PSAT Reading and Writing Question of the Day

Practice PSAT Reading and Writing with the production-style question-of-the-day selection for this public URL.

Question 1

Economists and headlines often say the economy is overheating. The phrase works because readers can picture a whirring engine that must be cooled to avoid damage. Yet economies are not machines, and the metaphor quietly tilts policy toward pressing the brakes even when the problem is specific. Overheating suggests a single temperature gauge, but what we observe are mismatches: a shortage of child care workers here, a materials bottleneck in housing there. Cooling the whole system may relieve neither. Better language would name the constraint and the fix, such as training subsidies or targeted imports, rather than gesturing at heat. Vivid metaphors are useful introductions, but when they steer decisions, precision matters more.

Which choice best describes the overall structure of the text?

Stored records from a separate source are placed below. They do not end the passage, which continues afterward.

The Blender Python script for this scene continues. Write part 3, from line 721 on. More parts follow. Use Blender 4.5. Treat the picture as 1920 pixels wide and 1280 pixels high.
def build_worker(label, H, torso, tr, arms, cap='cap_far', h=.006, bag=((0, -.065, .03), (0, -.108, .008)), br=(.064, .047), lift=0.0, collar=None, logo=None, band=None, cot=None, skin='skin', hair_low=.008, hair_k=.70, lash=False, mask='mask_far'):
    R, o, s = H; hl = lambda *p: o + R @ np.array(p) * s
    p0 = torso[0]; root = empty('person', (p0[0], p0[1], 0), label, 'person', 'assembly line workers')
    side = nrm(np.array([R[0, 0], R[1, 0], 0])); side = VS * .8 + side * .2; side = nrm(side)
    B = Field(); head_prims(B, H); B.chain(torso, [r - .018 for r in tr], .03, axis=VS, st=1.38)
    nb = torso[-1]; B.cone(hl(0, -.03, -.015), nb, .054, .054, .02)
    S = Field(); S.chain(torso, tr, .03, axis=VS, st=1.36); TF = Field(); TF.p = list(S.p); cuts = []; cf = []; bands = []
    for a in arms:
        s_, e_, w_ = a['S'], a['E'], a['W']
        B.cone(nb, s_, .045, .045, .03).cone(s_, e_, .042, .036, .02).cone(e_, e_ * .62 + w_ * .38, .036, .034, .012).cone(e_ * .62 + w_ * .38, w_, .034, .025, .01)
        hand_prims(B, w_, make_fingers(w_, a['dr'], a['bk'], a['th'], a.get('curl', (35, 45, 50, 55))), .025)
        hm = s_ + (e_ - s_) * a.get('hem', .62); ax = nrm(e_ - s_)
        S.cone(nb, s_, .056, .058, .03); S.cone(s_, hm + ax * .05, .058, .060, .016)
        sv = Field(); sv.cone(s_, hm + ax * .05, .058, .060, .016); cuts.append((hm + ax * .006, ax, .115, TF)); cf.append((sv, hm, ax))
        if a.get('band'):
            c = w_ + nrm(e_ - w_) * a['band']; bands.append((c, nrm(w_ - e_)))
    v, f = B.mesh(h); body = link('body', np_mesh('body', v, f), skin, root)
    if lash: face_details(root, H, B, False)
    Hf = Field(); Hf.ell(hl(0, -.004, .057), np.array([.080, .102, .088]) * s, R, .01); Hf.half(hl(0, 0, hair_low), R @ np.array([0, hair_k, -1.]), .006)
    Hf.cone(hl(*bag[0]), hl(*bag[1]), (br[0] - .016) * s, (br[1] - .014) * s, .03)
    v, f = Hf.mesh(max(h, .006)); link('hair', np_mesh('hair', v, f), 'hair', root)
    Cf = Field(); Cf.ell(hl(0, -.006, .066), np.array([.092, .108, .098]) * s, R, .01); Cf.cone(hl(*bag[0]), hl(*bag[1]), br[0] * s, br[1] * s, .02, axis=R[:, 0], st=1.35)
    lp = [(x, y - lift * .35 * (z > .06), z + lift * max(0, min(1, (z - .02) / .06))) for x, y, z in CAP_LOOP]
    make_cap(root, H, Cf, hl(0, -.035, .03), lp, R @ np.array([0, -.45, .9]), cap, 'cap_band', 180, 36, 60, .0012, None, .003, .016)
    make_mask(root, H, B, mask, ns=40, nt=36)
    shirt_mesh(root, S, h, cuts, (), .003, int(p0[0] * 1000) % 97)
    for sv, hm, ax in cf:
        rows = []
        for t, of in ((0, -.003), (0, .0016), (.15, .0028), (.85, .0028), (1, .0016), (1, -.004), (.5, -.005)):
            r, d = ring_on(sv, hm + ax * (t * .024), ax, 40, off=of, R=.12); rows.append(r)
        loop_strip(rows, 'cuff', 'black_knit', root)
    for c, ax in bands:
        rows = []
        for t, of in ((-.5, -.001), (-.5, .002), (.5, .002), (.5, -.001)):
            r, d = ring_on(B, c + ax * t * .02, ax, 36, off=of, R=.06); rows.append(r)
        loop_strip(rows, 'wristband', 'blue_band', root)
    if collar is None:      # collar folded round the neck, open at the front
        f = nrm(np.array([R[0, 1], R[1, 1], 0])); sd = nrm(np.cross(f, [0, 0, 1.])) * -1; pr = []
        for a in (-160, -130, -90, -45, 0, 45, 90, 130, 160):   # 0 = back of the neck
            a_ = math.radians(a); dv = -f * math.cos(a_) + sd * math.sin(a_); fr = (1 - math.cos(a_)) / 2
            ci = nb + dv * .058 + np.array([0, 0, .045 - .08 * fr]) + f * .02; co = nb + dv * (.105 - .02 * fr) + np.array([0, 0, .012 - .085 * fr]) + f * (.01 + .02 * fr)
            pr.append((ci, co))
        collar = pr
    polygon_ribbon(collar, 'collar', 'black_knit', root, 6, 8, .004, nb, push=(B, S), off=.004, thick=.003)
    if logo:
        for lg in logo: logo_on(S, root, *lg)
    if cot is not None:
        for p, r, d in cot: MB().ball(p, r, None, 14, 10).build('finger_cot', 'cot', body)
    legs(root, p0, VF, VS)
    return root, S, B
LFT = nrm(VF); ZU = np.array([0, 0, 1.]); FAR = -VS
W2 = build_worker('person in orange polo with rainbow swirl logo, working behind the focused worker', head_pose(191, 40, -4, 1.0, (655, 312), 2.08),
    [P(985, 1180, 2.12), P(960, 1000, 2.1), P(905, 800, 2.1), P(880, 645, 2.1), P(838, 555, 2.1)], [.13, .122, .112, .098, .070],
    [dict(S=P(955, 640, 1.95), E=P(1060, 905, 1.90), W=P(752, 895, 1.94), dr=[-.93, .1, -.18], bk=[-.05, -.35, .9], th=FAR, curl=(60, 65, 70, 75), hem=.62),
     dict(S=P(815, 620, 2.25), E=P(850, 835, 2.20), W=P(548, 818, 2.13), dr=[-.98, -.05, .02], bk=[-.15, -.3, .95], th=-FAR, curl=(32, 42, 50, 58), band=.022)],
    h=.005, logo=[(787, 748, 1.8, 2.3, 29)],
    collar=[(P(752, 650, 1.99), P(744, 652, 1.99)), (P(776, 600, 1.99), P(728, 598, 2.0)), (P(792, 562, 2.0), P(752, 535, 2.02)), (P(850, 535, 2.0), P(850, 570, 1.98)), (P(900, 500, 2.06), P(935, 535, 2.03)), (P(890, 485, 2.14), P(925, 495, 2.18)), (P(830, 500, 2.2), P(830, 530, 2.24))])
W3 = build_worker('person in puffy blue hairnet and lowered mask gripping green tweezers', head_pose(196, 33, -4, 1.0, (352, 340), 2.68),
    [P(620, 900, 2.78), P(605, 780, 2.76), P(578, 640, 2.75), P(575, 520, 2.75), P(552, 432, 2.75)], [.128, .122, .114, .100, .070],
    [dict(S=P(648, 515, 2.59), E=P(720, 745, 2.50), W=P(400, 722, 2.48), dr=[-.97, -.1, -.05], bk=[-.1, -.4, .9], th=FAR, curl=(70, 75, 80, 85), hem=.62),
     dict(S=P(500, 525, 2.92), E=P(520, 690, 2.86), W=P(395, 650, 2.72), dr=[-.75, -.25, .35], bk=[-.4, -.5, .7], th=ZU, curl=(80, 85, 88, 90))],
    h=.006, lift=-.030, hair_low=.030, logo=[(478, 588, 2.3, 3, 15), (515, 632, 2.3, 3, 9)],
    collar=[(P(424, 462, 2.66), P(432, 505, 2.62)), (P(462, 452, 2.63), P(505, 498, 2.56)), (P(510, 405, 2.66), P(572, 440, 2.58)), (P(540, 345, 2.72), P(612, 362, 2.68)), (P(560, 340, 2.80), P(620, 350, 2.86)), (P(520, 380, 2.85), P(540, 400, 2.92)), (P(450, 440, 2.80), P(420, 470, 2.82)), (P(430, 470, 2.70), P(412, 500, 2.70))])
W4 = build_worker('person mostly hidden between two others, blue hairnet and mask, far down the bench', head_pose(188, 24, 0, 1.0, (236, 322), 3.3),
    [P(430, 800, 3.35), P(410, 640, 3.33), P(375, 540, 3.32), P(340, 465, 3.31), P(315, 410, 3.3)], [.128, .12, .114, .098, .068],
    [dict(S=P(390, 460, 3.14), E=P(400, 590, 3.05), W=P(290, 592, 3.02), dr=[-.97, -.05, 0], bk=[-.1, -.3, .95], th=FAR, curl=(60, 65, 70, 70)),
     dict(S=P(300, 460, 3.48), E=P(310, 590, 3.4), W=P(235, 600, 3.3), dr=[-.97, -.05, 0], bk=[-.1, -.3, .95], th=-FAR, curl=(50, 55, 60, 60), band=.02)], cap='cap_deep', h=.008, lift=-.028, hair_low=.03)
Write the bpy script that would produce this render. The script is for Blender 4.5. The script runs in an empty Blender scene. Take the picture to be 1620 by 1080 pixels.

  1. The author narrates a personal anecdote and draws a moral without addressing counterarguments.
  2. The author presents data from multiple studies and synthesizes them into a unified model.
  3. The author defines a technical term and traces its historical evolution across fields.
  4. The author introduces a familiar metaphor, acknowledges its appeal, then critiques its limits and proposes a more precise alternative.
Explanation: The passage begins with a common metaphor, concedes its vividness, then argues it misleads and suggests clearer language. The other options describe structures not present in the text.